--- START OF Data rows ---
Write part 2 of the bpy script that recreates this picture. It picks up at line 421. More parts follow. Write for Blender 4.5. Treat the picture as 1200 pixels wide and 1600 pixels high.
--- END OF Data rows ---
--- START OF Data rows ---
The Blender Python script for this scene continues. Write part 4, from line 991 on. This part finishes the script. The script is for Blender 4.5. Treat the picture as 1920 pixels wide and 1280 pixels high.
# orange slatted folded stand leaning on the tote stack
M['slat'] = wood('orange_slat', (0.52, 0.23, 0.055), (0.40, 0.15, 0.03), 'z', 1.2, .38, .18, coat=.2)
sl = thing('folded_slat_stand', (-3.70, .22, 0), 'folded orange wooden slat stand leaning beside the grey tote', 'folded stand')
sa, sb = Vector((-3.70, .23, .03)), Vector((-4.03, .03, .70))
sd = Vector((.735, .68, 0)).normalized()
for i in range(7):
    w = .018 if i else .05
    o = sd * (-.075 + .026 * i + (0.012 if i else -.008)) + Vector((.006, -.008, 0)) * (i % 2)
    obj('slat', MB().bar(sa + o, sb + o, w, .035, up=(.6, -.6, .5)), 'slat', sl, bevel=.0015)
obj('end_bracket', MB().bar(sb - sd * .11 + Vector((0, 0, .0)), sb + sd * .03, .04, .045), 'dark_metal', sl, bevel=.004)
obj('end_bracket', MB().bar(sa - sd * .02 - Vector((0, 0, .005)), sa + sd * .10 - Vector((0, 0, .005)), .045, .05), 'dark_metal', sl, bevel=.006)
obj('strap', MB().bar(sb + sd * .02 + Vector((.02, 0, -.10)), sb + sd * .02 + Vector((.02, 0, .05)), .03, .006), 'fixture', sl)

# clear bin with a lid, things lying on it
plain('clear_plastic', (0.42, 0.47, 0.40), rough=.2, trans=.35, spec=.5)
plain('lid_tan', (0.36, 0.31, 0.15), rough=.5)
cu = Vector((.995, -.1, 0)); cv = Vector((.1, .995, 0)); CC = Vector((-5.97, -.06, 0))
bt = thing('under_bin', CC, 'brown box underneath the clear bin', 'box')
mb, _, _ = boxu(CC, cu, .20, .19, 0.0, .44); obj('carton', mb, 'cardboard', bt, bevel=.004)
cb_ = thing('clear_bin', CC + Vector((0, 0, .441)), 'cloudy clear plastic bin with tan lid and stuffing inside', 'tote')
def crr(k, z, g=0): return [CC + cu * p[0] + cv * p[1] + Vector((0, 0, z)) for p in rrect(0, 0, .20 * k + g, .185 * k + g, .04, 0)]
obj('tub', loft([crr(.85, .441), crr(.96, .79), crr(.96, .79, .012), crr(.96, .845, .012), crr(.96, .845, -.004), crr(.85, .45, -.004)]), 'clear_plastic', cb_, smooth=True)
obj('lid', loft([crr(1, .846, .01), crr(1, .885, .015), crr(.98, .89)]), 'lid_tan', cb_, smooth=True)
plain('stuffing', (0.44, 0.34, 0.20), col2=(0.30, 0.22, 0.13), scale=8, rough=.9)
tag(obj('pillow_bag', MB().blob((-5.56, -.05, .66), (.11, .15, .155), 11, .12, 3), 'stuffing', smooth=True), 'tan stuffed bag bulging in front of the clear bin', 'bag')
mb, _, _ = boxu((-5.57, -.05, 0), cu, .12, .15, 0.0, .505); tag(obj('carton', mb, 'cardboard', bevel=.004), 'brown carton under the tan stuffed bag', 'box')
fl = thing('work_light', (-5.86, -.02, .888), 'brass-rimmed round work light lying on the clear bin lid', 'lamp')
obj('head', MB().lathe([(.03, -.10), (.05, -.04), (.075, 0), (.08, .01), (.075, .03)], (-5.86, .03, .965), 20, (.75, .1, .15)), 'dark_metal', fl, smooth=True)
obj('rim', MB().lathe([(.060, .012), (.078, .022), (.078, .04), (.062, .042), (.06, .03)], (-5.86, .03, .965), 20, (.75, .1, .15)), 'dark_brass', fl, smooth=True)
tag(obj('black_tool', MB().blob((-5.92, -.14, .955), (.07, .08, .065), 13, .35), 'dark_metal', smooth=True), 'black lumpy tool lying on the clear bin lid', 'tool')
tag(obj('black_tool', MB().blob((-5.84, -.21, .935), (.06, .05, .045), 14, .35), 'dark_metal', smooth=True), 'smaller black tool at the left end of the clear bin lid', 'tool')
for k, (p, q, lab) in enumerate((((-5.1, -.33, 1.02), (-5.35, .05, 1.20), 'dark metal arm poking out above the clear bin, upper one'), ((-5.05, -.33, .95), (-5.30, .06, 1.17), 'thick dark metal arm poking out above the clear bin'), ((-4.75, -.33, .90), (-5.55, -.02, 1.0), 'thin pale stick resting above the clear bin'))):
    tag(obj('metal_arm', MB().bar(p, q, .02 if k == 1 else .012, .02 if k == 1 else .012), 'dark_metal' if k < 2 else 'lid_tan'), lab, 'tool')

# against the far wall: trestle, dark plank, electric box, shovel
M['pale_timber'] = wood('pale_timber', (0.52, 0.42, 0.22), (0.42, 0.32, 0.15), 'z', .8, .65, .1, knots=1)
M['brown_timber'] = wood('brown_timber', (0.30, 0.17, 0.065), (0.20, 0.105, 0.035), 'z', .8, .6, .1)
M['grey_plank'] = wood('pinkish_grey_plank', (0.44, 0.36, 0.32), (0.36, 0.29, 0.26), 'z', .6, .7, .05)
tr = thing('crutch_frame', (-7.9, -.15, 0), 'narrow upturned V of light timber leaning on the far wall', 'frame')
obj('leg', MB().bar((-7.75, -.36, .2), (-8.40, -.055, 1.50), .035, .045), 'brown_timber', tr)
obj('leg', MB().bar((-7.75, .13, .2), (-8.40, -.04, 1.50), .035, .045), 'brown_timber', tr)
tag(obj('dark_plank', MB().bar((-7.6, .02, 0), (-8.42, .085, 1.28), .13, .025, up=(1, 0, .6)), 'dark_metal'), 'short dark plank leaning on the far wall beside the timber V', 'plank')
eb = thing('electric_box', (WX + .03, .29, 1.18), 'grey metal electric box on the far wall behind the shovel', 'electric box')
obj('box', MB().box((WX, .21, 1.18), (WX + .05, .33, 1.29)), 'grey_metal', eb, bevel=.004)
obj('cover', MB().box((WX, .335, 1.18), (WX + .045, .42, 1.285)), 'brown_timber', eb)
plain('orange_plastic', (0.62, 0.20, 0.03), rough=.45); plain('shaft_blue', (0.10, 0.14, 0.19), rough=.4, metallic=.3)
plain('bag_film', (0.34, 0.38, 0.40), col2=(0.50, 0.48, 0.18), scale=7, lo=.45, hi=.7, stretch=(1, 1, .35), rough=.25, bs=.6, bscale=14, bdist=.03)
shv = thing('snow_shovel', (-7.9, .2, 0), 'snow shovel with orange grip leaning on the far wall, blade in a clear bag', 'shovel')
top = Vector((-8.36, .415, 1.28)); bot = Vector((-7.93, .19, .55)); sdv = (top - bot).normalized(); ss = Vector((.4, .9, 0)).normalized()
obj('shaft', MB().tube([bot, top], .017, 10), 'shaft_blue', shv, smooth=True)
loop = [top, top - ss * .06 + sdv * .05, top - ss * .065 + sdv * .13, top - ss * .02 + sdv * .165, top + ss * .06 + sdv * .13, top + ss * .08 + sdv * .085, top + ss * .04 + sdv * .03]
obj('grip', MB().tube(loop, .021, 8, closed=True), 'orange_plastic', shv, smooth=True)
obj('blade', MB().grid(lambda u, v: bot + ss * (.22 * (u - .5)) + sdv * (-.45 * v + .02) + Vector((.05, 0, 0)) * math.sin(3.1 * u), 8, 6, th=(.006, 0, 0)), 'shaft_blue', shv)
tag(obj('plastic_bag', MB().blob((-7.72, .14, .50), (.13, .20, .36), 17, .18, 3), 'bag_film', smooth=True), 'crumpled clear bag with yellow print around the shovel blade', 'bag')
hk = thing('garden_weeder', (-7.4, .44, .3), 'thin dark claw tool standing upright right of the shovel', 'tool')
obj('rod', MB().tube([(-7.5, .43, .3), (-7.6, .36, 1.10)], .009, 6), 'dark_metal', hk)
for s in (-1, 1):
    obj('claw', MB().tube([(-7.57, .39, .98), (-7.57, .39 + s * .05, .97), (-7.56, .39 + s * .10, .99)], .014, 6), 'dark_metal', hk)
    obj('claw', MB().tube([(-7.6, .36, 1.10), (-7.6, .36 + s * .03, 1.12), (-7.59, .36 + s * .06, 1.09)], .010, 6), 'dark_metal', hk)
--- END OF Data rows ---
**Instruction:** Only the lines from the line with "The Blender Python" to the line with "obj('strap', MB().bar(sb +", inclusive, are to be printed, exactly as they appear.

**Correct result:**
The Blender Python script for this scene continues. Write part 4, from line 991 on. This part finishes the script. The script is for Blender 4.5. Treat the picture as 1920 pixels wide and 1280 pixels high.
# orange slatted folded stand leaning on the tote stack
M['slat'] = wood('orange_slat', (0.52, 0.23, 0.055), (0.40, 0.15, 0.03), 'z', 1.2, .38, .18, coat=.2)
sl = thing('folded_slat_stand', (-3.70, .22, 0), 'folded orange wooden slat stand leaning beside the grey tote', 'folded stand')
sa, sb = Vector((-3.70, .23, .03)), Vector((-4.03, .03, .70))
sd = Vector((.735, .68, 0)).normalized()
for i in range(7):
    w = .018 if i else .05
    o = sd * (-.075 + .026 * i + (0.012 if i else -.008)) + Vector((.006, -.008, 0)) * (i % 2)
    obj('slat', MB().bar(sa + o, sb + o, w, .035, up=(.6, -.6, .5)), 'slat', sl, bevel=.0015)
obj('end_bracket', MB().bar(sb - sd * .11 + Vector((0, 0, .0)), sb + sd * .03, .04, .045), 'dark_metal', sl, bevel=.004)
obj('end_bracket', MB().bar(sa - sd * .02 - Vector((0, 0, .005)), sa + sd * .10 - Vector((0, 0, .005)), .045, .05), 'dark_metal', sl, bevel=.006)
obj('strap', MB().bar(sb + sd * .02 + Vector((.02, 0, -.10)), sb + sd * .02 + Vector((.02, 0, .05)), .03, .006), 'fixture', sl)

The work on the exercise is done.